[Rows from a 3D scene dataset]
==============================
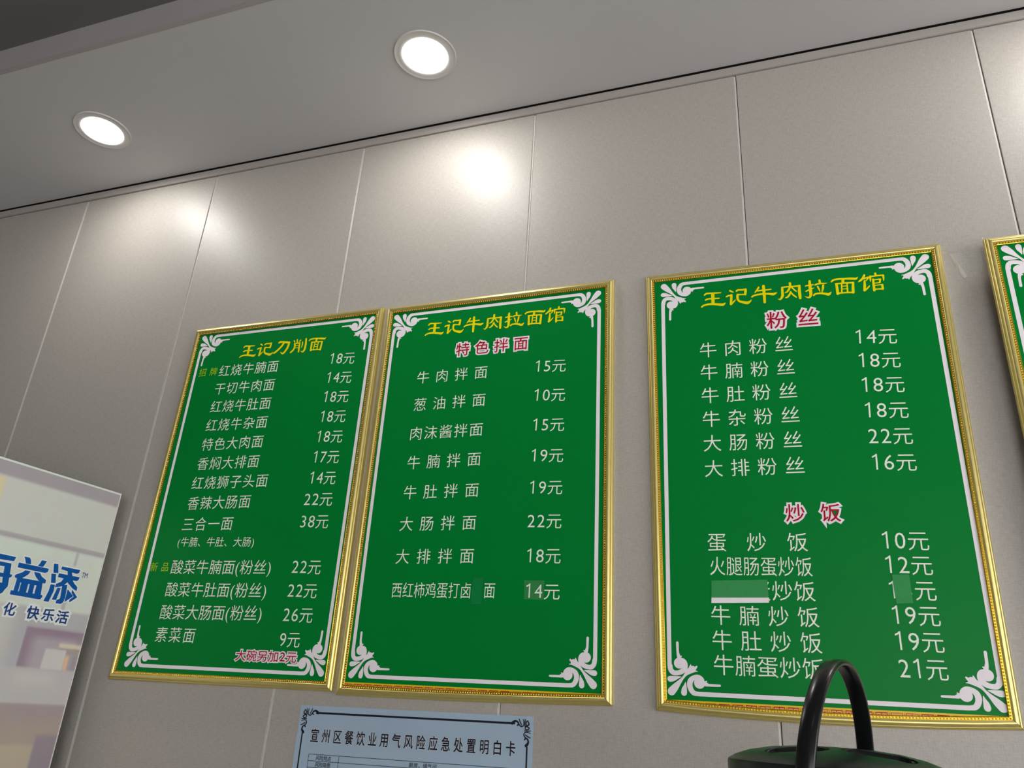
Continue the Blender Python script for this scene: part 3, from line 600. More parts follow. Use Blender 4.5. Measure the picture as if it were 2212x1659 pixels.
[[0.4637,0.7873],[0.5127,0.7881],[0.5133,0.8327],[0.4642,0.8301]]],"notice":{"O":[1.2851,0.0,1.2699],"a":0.01253,"w":0.5978,"title":[0.0504,0.0654,0.5474,0.067],"em":0.0301,"bars":{"top":[0.0455,0.0156,0.5552,0.016],"left":[0.0146,0.0505,0.0146,0.1379],"right":[0.5845,0.0537,0.5852,0.1031]},"tab":[[0.0408,0.1062],[0.1228,0.1069],[0.0392,0.1203],[0.0398,0.1337],[0.571,0.1059]],"t1":[0.0632,0.1141,0.1007,0.1141],"t2":[0.0627,0.127,0.1,0.1269],"t3":[0.3103,0.1147,0.3687,0.1133]},"logo":[[[-0.2269,0.229],[-0.214,0.2288],[-0.2093,0.2339],[-0.2063,0.2432],[-0.2189,0.2435],[-0.2227,0.2351]],
[[-0.1795,0.2294],[-0.1664,0.229],[-0.1718,0.2435],[-0.1853,0.2442],[-0.1817,0.2374]],
[[-0.2373,0.2461],[-0.1553,0.2468],[-0.1558,0.2538],[-0.1618,0.2574],[-0.2368,0.2565]],
[[-0.215,0.2615],[-0.2019,0.2616],[-0.2049,0.2689],[-0.2131,0.2767],[-0.2206,0.2815],[-0.2283,0.2831],[-0.2353,0.2824],[-0.2376,0.2789],[-0.2359,0.2758],[-0.2295,0.2725],[-0.2206,0.2674]],
[[-0.19,0.2617],[-0.1755,0.2616],[-0.1675,0.2696],[-0.154,0.2759],[-0.1535,0.2835],[-0.1606,0.2835],[-0.1723,0.279],[-0.1825,0.2715]],
[[-0.2307,0.2826],[-0.222,0.2818],[-0.1691,0.2816],[-0.1606,0.2835],[-0.1611,0.2872],[-0.2293,0.287]],
[[-0.2297,0.2859],[-0.22,0.2857],[-0.2192,0.3135],[-0.23,0.3145],[-0.2295,0.3137]],
[[-0.22,0.2857],[-0.2098,0.2917],[-0.2155,0.2926]],
[[-0.2154,0.2905],[-0.2101,0.2917],[-0.2098,0.3148],[-0.2155,0.3146],[-0.215,0.3128]],
[[-0.2104,0.2897],[-0.1982,0.2898],[-0.1977,0.315],[-0.2098,0.3141]],
[[-0.1925,0.291],[-0.1814,0.292],[-0.1795,0.3157],[-0.1917,0.3148]],
[[-0.1736,0.2921],[-0.1612,0.2843],[-0.1569,0.3151],[-0.1732,0.3151]],
[[-0.2201,0.2854],[-0.1614,0.2861],[-0.161,0.2922],[-0.2197,0.2912]],
[[-0.2364,0.3152],[-0.1524,0.3144],[-0.1513,0.3178],[-0.1545,0.324],[-0.1593,0.3247],[-0.2359,0.3237]],
[[-0.1436,0.2314],[-0.1328,0.2304],[-0.1262,0.2514],[-0.1382,0.2525]],
[[-0.1424,0.2572],[-0.1312,0.2567],[-0.1257,0.2777],[-0.1367,0.2786]],
[[-0.1365,0.2843],[-0.1262,0.2837],[-0.1247,0.2987],[-0.1305,0.3269],[-0.143,0.3266],[-0.137,0.3006]],
[[-0.1189,0.2343],[-0.0657,0.2342],[-0.067,0.2409],[-0.072,0.2441],[-0.1195,0.2403]],
[[-0.0996,0.2415],[-0.0889,0.2418],[-0.0818,0.2563],[-0.0945,0.2562]],
[[-0.1221,0.2529],[-0.0615,0.2531],[-0.0629,0.2598],[-0.0671,0.2628],[-0.1223,0.2615]],
[[-0.1041,0.2601],[-0.0895,0.2613],[-0.0927,0.27],[-0.1011,0.2803],[-0.1112,0.2849],[-0.1225,0.2879],[-0.1223,0.2808],[-0.11,0.2729]],
[[-0.0919,0.2618],[-0.0796,0.2634],[-0.0721,0.2711],[-0.0602,0.2793],[-0.0597,0.288],[-0.0716,0.2837],[-0.0853,0.2748],[-0.0919,0.2699]],
[[-0.1154,0.2896],[-0.1073,0.2894],[-0.1109,0.3194],[-0.1215,0.3199]],
[[-0.1034,0.2807],[-0.0913,0.2787],[-0.0875,0.3104],[-0.0895,0.3224],[-0.0945,0.3272],[-0.1084,0.3273],[-0.1082,0.3201],[-0.1024,0.3178],[-0.0996,0.3137]],
[[-0.0849,0.2895],[-0.0659,0.3035],[-0.0847,0.3203]],
[[-0.0716,0.2889],[-0.0532,0.3046],[-0.0712,0.3198],[-0.0717,0.314],[-0.0617,0.3044],[-0.0718,0.2948]],
[[-0.2992,0.2338],[-0.25,0.2346],[-0.2522,0.2438],[-0.2953,0.2455]],
[[-0.2932,0.2521],[-0.2562,0.2521],[-0.2556,0.2562],[-0.2551,0.2599],[-0.2904,0.2605]],
[[-0.2703,0.2582],[-0.2556,0.2562],[-0.2526,0.2766],[-0.2491,0.3031],[-0.2629,0.3053],[-0.268,0.2765]],
[[-0.2847,0.2781],[-0.2459,0.2782],[-0.2469,0.283],[-0.2519,0.2855],[-0.2819,0.2866]],
[[-0.2773,0.3008],[-0.2485,0.3029],[-0.249,0.3079],[-0.251,0.3109],[-0.2741,0.3106]],
[[-0.2629,0.3053],[-0.251,0.3109],[-0.2538,0.3155],[-0.2565,0.3228],[-0.2675,0.3306],[-0.2709,0.3203],[-0.2676,0.3129]]],"logo_text":[["化",-0.2251,0.3591,0.033,0.0329],["快",-0.162,0.3596,0.0338,0.0347],["乐",-0.1198,0.3596,0.033,0.0359],["活",-0.0789,0.36,0.0342,0.037]],"logo_tm":[-0.0556,0.2442,-0.0379,0.2434],"fridge":{"cor":[0.6057,-0.06,1.8073],"d":[0.1225,0.9925,0.0]}}""")

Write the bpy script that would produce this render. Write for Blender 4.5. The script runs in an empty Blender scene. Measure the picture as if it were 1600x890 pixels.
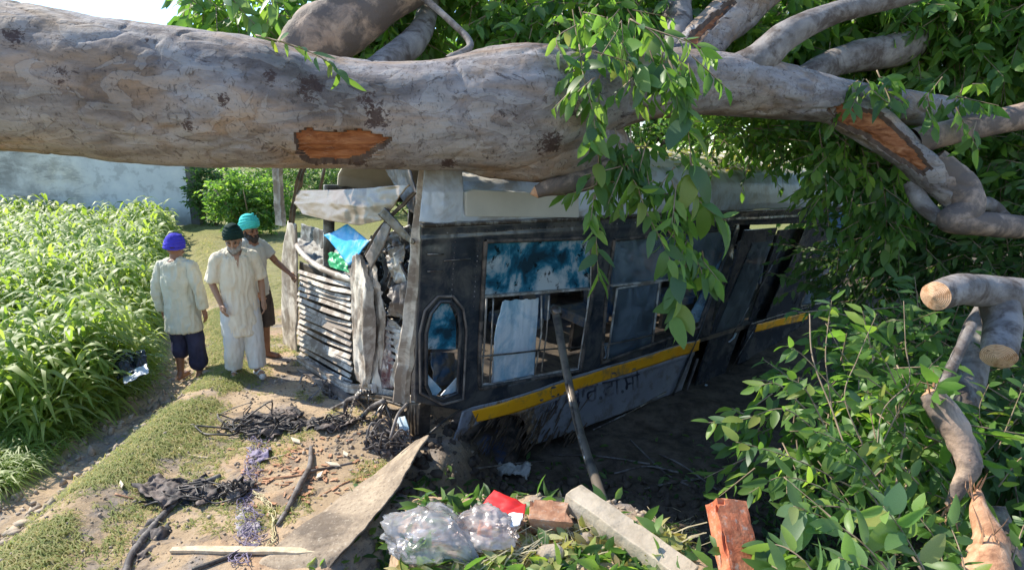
import bpy, bmesh, math, random
import numpy as np
from mathutils import Vector, Matrix, Quaternion
from mathutils.geometry import tessellate_polygon

random.seed(7)
RNG = np.random.default_rng(7)
scene = bpy.context.scene
COL = scene.collection
R = math.radians

# ---------------------------------------------------------------- camera, sky, sun, exposure
CAM = np.array((0.0, 0.0, 2.5))
PITCH = R(12.5)
FPX = 900.0                      # focal length in photo pixels (photo 1600 x 890)
cam_data = bpy.data.cameras.new('camera')
cam_data.sensor_width = 36.0
cam_data.lens = 36.0 * FPX / 1600.0
cam_data.clip_start = 0.05
cam_data.clip_end = 2000.0
camera = bpy.data.objects.new('camera', cam_data)
COL.objects.link(camera)
camera.location = Vector(CAM)
camera.rotation_euler = (R(90) - PITCH, 0, 0)
scene.camera = camera

SUN_AZ = Vector((-0.90, 0.43, 0)).normalized()
SUN_EL = R(43)
SUN = Vector((SUN_AZ.x * math.cos(SUN_EL), SUN_AZ.y * math.cos(SUN_EL), math.sin(SUN_EL)))
world = bpy.data.worlds.new('World')
scene.world = world
world.use_nodes = True
wn = world.node_tree.nodes
wl = world.node_tree.links
wn.clear()
sky = wn.new('ShaderNodeTexSky')
sky.sky_type = 'NISHITA'
sky.sun_disc = False
sky.sun_elevation = SUN_EL
sky.sun_rotation = math.atan2(SUN.x, SUN.y)
sky.air_density = 1.0
sky.dust_density = 0.0
sky.ozone_density = 3.0
bg = wn.new('ShaderNodeBackground')
bg.inputs['Strength'].default_value = 0.13
wo = wn.new('ShaderNodeOutputWorld')
wl.new(sky.outputs[0], bg.inputs['Color'])
wl.new(bg.outputs[0], wo.inputs['Surface'])
sun_data = bpy.data.lights.new('sun', 'SUN')
sun_data.energy = 3.4
sun_data.angle = R(0.53)
sun_data.color = (1.0, 0.93, 0.80)
sun = bpy.data.objects.new('sun', sun_data)
COL.objects.link(sun)
sun.rotation_euler = SUN.to_track_quat('Z', 'Y').to_euler()
sun.location = (-6, 3, 9)

scene.view_settings.view_transform = 'Standard'
scene.view_settings.look = 'None'
scene.view_settings.exposure = 1.32
scene.view_settings.gamma = 1.0
scene.render.engine = 'CYCLES'
scene.cycles.max_bounces = 8
scene.cycles.diffuse_bounces = 4
scene.cycles.glossy_bounces = 3
scene.cycles.transmission_bounces = 4
scene.cycles.transparent_max_bounces = 10
scene.cycles.use_denoising = True

# ---------------------------------------------------------------- geometry of the view
FW = np.array((0, math.cos(PITCH), -math.sin(PITCH)))
UPV = np.array((0, math.sin(PITCH), math.cos(PITCH)))
RT = np.array((1.0, 0, 0))

def ray(px, py):
    return FW + (px - 800.0) / FPX * RT - (py - 445.0) / FPX * UPV

def at(px, py, d):
    return CAM + d * ray(px, py)

def hit(px, py, o, n):
    r = ray(px, py)
    t = np.dot(np.asarray(o) - CAM, n) / np.dot(r, n)
    return CAM + t * r

def proj(P):
    P = np.asarray(P, float) - CAM
    d = P @ FW
    return 800 + FPX * (P @ RT) / d, 445 - FPX * (P @ UPV) / d

def unit(v):
    v = np.asarray(v, float)
    return v / max(1e-9, np.linalg.norm(v))

def sm(t):
    t = np.clip(t, 0, 1)
    return t * t * (3 - 2 * t)

# ---------------------------------------------------------------- noise
def _hash(ix, iy, iz, seed):
    h = (ix.astype(np.int64) * 374761393 + iy.astype(np.int64) * 668265263 + iz.astype(np.int64) * 1442695041 + seed * 1274126177) & 0xffffffff
    h = ((h ^ (h >> 13)) * 1274126177) & 0xffffffff
    h = ((h ^ (h >> 16)) * 2246822519) & 0xffffffff
    return ((h ^ (h >> 15)) & 0xffffff) / float(0xffffff)

def vnoise(P, seed=0):
    P = np.asarray(P, float)
    i = np.floor(P); f = P - i
    f = f * f * (3 - 2 * f)
    ix, iy, iz = i[..., 0], i[..., 1], i[..., 2]
    out = 0
    for dx in (0, 1):
        wx = f[..., 0] if dx else 1 - f[..., 0]
        for dy in (0, 1):
            wy = f[..., 1] if dy else 1 - f[..., 1]
            for dz in (0, 1):
                wz = f[..., 2] if dz else 1 - f[..., 2]
                out = out + wx * wy * wz * _hash(ix + dx, iy + dy, iz + dz, seed)
    return out * 2 - 1

def fbm(P, octv=4, seed=0, gain=0.5):
    P = np.asarray(P, float)
    a, s, out = 1.0, 0.0, 0
    for k in range(octv):
        out = out + a * vnoise(P * (2.03 ** k), seed + k * 17)
        s += a; a *= gain
    return out / s

def n2(x, y, s, octv=4, seed=0):
    x = np.asarray(x, float)
    return fbm(np.stack([x * s, np.asarray(y, float) * s, x * 0 + 0.37], -1), octv, seed)

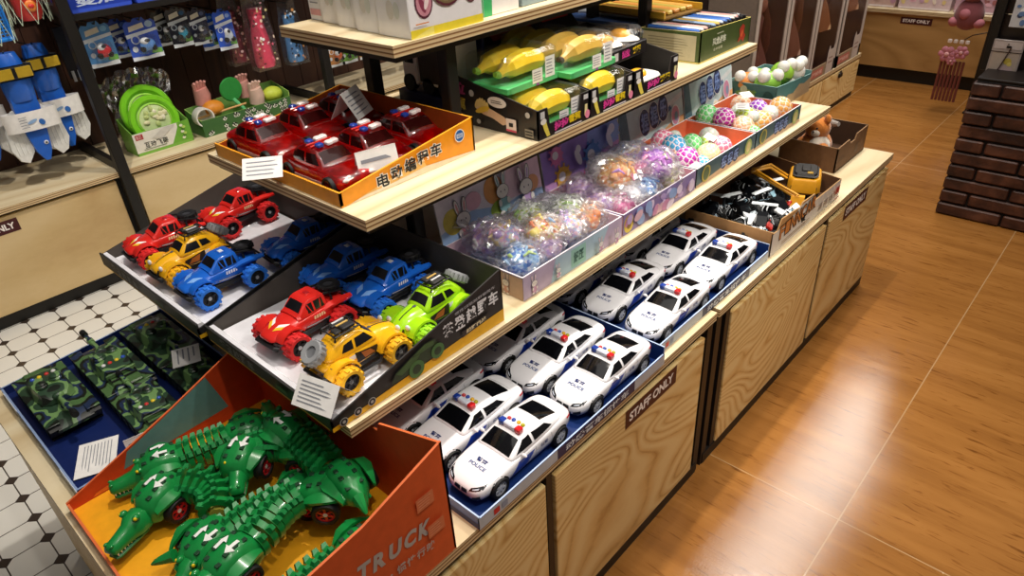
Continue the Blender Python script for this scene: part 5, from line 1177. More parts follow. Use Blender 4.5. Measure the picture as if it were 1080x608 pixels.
def wrapped_toy(label, x, y, z, pal, s=1., rot=0., seed=1, group='film-wrapped squeeze toys', sq=.62):
    rn = random.Random(seed); t = thing('wrapped_squeeze_toy', label, 'squeeze toy', (x, y, z), rot, group)
    ph = [rn.uniform(0, 6) for _ in range(8)]
    cm = confetti(pal, PAL[pal]); m = M()
    lump = lambda u, q: 1+.10*sin(5*u+ph[0])*cos(4*q+ph[1])+.07*sin(9*u+ph[2])*cos(7*q)
    m.ell((0, 0, .026*s), (.040*s, .036*s, .026*s), cm, 28, 16, lump)
    for k in range(5):
        a = rn.uniform(0, 6.28); m.ell((.028*s*cos(a), .026*s*sin(a), rn.uniform(.02, .042)*s), (.013*s, .012*s, .010*s), P(rn.choice(PAL[pal]), .3, coat=.4), 10, 7)
    for k in range(16):
        a = rn.uniform(0, 6.28); q_ = rn.uniform(.3, 1.0); x_, y_, z_ = .040*s*q_*cos(a), .037*s*q_*sin(a), (.030+.026*(1-q_*q_)**.5)*s*rn.uniform(.75, 1.05)
        b_ = rn.uniform(0, 6.28); l_ = rn.uniform(.008, .016)*s
        m.tube([(x_-l_*cos(b_), y_-l_*sin(b_), z_-.003*s), (x_, y_, z_+.003*s), (x_+l_*cos(b_+.6), y_+l_*sin(b_+.6), z_-.002*s)], [.0018*s, .0042*s, .0018*s], P(rn.choice(PAL[pal]+['#ffffff', rn.choice(['#f0a050', '#8fc0f0', '#f090b8', '#c0e070', '#b080e0'])]), .25, coat=.5), 6)
    m.build('squeeze_toy', t, 60)
    w = M(); J = {}
    def crk(u, q):
        k = (round(u, 3), round(q, 3))
        if k not in J: J[k] = rn.uniform(.90, 1.17)
        return J[k]
    w.ell((0, 0, .030*s), (.052*s, .048*s, .034*s), FILM, 32, 16, crk)
    a0 = rn.uniform(0, 6.28)                                   # gathered neck of the bag
    n_ = 14; rings = []
    for i, (d_, r_) in enumerate(((.040, .012), (.050, .007), (.058, .013), (.068, .024))):
        rings.append([(d_*s*cos(a0)-sin(a0)*r_*s*cos(2*pi*j/n_)*(1+.25*sin(5*j)), d_*s*sin(a0)+cos(a0)*r_*s*cos(2*pi*j/n_)*(1+.25*sin(5*j)), (.036+i*.004)*s+.35*r_*s*sin(2*pi*j/n_)) for j in range(n_)])
    w.loft(rings, FILM, False)
    w.build('film_wrapper', t, 0, fix=False)
    return t
BUN = [(-.925,.900,.020,'lavender',1.05,'lavender wrapped squeeze toy at the near back of the rabbit box'), (-.915,1.010,.022,'whitegreen',1.0,'white and green wrapped squeeze toy at the back middle of the rabbit box'), (-.840,.965,.034,'orangewhite',.95,'orange and white wrapped squeeze toy on top in the middle of the rabbit box'), (-.835,1.098,.014,'orange',.95,'orange wrapped squeeze toy at the far right of the rabbit box'),
       (-.828,1.025,.024,'pastel',.95,'pale blue and pink wrapped squeeze toy at the front of the rabbit box'), (-.830,.885,.010,'blue',.9,'blue and white wrapped squeeze toy at the near front corner of the rabbit box'), (-.925,1.095,.010,'white',.95,'whitish wrapped squeeze toy at the far back of the rabbit box'), (-.88,.95,.003,'pastel',.9,'pastel wrapped squeeze toy low in the rabbit box, under the orange and white one'),
       (-.865,1.075,.040,'whitegreen',.8,'small white wrapped squeeze toy on top near the far end of the rabbit box'), (-.885,.895,.048,'pastel',.8,'small pale wrapped squeeze toy on top near the near end of the rabbit box'), (-.82,.945,.020,'lavender',.8,'lavender wrapped squeeze toy against the front wall of the rabbit box')]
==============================
• **Directions for this task**
Repeat exactly the stretch of lines that opens with the line containing "Write the bpy" and closes with the line containing "from mathutils.geometry import". Leave the pictures out, and add nothing.

• **Answer to the problem**
Write the bpy script that would produce this render. Write for Blender 4.5. The script runs in an empty Blender scene. Measure the picture as if it were 1600x890 pixels.
import bpy, bmesh, math, random
import numpy as np
from mathutils import Vector, Matrix, Quaternion
from mathutils.geometry import tessellate_polygon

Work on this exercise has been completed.